> _WRITTEN INSTRUCTION_
Which lines below fall between the one containing "11.95, .15, .20);" and the one containing "m.build('foundation', M['concrete'], house)"? Repeat them exactly, counting both of those lines, and add nothing else.

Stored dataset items

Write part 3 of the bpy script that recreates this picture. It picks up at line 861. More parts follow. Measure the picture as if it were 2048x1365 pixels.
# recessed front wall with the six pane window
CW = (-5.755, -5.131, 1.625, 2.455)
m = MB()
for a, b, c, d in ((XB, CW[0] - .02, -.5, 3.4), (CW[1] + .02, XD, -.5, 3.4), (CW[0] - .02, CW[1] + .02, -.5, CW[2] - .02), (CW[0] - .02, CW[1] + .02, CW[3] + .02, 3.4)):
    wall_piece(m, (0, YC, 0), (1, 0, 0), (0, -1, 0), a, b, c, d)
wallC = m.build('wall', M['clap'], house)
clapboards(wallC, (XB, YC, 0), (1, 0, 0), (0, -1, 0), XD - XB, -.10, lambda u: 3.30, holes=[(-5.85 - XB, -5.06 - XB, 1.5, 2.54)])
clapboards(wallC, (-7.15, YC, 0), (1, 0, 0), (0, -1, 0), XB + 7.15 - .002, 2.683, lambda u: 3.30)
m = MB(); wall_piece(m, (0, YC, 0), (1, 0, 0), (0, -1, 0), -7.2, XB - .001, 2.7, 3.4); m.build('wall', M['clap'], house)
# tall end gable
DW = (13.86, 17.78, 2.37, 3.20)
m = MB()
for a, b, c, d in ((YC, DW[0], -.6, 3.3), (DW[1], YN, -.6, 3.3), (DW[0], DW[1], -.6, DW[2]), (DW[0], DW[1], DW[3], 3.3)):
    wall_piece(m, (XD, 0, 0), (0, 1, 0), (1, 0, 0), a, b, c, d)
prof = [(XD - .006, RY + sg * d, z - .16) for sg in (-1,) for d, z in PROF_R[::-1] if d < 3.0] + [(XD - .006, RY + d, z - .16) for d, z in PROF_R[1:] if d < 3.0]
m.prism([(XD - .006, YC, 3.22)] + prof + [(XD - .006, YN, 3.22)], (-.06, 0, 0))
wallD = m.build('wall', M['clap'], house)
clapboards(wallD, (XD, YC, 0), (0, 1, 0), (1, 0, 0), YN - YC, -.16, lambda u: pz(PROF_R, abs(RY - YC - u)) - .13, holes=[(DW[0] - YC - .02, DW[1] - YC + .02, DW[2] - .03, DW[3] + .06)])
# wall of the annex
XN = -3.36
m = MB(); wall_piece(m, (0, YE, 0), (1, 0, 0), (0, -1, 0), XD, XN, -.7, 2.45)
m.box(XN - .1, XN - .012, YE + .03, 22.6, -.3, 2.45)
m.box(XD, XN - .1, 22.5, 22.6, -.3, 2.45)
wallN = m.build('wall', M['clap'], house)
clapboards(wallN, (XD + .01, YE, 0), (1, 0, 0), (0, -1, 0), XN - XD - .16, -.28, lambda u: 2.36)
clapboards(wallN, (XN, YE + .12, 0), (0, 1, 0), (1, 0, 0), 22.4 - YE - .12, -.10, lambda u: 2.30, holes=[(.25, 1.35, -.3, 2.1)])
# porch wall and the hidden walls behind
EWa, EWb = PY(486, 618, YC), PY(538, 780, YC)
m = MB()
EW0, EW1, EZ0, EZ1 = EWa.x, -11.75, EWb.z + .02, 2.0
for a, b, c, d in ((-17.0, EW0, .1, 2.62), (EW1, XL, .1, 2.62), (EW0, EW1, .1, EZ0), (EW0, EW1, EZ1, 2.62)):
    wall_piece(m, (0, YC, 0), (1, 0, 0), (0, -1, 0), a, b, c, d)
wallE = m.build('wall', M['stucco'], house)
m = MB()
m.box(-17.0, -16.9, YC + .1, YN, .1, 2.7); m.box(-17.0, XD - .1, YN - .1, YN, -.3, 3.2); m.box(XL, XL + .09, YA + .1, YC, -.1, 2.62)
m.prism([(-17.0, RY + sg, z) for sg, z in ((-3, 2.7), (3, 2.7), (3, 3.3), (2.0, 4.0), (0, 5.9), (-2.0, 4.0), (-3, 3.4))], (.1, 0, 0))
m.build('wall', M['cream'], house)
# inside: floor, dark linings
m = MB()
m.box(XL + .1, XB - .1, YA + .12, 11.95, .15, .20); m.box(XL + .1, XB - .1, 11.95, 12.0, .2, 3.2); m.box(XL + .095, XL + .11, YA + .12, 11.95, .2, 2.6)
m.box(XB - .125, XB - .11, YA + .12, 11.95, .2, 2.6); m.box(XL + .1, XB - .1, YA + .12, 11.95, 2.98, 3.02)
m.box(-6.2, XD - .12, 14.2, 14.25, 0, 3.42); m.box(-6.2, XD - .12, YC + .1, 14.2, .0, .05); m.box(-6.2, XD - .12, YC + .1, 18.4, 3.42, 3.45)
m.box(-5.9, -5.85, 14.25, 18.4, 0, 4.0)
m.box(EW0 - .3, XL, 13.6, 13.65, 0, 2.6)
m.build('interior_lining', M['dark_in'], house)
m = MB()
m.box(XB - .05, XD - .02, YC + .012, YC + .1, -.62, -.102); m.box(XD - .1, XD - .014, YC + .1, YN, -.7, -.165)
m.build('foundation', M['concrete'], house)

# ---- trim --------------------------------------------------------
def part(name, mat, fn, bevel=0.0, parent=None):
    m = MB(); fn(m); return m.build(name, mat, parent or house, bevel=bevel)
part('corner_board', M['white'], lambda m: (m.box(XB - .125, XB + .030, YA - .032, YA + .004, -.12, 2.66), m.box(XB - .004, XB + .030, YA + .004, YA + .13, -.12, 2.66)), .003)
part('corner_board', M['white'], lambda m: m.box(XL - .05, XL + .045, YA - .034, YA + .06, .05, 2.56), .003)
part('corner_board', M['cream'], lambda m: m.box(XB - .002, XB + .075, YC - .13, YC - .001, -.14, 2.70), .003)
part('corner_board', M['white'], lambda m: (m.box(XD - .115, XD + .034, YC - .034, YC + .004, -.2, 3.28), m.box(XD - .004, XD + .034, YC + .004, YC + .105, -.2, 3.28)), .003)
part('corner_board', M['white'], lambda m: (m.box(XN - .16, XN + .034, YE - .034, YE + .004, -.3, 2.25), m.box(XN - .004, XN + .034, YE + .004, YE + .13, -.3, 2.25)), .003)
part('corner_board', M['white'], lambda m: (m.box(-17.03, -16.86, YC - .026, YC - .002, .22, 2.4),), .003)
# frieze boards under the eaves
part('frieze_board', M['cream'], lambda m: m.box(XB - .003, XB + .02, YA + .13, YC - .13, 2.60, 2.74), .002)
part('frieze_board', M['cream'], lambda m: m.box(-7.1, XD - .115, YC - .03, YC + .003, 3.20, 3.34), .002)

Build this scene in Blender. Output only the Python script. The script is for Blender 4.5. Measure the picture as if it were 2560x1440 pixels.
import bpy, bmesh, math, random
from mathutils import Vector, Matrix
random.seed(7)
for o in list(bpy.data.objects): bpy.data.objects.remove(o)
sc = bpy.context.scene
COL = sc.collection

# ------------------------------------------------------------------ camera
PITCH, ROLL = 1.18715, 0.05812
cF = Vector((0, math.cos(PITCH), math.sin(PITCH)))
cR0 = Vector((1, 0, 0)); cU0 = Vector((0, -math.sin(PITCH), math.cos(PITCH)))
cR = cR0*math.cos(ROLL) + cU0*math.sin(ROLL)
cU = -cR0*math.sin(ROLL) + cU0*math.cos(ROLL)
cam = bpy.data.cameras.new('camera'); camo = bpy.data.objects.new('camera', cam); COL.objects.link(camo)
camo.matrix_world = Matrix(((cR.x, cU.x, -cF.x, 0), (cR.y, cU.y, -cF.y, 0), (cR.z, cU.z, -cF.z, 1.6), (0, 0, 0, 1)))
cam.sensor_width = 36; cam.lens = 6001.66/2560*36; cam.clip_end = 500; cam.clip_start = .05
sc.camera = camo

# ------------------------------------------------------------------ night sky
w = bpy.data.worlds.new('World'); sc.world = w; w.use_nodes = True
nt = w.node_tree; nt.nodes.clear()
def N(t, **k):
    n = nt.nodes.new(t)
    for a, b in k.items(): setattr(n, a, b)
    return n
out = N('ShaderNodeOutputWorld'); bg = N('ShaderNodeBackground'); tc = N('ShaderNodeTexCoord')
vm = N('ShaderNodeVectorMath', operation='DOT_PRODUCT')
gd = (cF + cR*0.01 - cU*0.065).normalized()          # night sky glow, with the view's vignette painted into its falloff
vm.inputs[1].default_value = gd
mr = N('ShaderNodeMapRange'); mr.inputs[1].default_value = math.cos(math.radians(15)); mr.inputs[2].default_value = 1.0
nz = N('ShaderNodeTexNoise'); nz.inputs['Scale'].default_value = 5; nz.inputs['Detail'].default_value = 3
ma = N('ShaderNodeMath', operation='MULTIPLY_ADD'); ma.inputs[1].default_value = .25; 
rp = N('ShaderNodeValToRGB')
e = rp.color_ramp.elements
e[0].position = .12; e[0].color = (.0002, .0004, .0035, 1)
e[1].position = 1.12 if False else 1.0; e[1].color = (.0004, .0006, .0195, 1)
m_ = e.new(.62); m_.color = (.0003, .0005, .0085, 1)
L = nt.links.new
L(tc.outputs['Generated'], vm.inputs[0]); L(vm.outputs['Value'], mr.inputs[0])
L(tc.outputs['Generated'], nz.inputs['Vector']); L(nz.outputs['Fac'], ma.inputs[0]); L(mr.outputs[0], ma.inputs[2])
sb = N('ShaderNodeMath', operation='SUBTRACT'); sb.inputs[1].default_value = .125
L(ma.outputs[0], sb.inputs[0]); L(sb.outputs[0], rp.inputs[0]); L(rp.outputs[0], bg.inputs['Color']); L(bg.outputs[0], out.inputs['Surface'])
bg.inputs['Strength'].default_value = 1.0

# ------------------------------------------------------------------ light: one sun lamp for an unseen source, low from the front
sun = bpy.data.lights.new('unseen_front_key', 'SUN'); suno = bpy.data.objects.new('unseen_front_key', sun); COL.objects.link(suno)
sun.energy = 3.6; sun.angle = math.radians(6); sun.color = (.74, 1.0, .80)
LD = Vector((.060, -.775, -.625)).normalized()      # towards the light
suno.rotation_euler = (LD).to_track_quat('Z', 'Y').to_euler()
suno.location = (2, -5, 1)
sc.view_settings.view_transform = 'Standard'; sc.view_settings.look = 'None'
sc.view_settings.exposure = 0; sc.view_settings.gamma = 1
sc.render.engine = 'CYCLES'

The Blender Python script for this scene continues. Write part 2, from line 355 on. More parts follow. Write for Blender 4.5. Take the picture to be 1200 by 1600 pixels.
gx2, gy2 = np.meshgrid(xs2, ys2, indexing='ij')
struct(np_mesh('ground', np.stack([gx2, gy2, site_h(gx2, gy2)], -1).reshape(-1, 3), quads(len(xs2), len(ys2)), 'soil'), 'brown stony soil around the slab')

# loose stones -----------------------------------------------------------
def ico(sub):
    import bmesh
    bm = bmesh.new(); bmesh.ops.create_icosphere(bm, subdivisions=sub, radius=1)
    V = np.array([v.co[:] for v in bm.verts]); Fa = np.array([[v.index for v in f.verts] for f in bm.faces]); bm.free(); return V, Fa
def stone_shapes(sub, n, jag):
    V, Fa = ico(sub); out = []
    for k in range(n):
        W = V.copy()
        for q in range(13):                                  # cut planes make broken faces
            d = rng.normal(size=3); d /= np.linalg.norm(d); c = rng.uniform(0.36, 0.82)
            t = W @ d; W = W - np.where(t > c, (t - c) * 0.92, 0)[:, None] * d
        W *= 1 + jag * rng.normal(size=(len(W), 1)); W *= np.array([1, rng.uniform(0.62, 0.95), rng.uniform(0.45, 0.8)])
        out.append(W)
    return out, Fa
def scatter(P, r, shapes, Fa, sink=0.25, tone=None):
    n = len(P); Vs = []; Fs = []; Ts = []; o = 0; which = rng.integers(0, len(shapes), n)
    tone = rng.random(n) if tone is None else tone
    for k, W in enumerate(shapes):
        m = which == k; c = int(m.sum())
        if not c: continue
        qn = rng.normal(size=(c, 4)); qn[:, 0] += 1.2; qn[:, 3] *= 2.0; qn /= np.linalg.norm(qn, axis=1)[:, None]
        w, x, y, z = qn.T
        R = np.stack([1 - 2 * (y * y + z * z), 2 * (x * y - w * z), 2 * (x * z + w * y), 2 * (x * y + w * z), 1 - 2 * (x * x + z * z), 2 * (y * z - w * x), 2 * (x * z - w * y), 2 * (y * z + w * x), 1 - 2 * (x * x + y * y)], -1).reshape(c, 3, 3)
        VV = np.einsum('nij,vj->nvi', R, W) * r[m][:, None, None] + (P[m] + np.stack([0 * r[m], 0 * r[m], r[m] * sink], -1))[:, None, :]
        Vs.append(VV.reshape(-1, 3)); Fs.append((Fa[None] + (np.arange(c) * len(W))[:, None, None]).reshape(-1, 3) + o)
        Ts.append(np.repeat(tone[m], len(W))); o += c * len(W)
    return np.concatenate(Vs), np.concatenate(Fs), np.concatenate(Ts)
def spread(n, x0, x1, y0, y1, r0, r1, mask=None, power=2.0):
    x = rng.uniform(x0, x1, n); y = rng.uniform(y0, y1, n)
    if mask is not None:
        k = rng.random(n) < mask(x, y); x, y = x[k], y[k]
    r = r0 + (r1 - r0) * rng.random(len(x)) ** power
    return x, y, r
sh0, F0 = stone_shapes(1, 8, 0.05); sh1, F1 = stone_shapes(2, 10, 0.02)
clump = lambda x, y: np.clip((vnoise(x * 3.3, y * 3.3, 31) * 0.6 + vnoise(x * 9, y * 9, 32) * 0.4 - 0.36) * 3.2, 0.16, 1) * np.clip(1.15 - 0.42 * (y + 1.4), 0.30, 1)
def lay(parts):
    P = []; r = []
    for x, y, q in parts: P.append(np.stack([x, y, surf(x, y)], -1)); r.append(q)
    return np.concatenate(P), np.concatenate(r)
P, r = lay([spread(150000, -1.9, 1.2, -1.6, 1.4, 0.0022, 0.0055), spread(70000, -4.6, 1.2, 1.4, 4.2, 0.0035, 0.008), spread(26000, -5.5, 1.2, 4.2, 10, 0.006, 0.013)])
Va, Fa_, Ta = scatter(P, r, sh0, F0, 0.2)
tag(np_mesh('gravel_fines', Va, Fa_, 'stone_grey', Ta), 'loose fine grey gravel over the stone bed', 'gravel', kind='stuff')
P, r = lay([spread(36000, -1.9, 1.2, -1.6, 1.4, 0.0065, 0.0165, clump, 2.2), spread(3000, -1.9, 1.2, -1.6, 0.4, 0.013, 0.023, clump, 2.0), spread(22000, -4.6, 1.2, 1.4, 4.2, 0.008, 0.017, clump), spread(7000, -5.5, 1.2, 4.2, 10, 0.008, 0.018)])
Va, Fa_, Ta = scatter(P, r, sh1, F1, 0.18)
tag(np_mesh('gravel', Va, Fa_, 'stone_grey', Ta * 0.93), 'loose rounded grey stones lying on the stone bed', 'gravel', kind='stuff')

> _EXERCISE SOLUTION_
m.box(XL + .1, XB - .1, YA + .12, 11.95, .15, .20); m.box(XL + .1, XB - .1, 11.95, 12.0, .2, 3.2); m.box(XL + .095, XL + .11, YA + .12, 11.95, .2, 2.6)
m.box(XB - .125, XB - .11, YA + .12, 11.95, .2, 2.6); m.box(XL + .1, XB - .1, YA + .12, 11.95, 2.98, 3.02)
m.box(-6.2, XD - .12, 14.2, 14.25, 0, 3.42); m.box(-6.2, XD - .12, YC + .1, 14.2, .0, .05); m.box(-6.2, XD - .12, YC + .1, 18.4, 3.42, 3.45)
m.box(-5.9, -5.85, 14.25, 18.4, 0, 4.0)
m.box(EW0 - .3, XL, 13.6, 13.65, 0, 2.6)
m.build('interior_lining', M['dark_in'], house)
m = MB()
m.box(XB - .05, XD - .02, YC + .012, YC + .1, -.62, -.102); m.box(XD - .1, XD - .014, YC + .1, YN, -.7, -.165)
m.build('foundation', M['concrete'], house)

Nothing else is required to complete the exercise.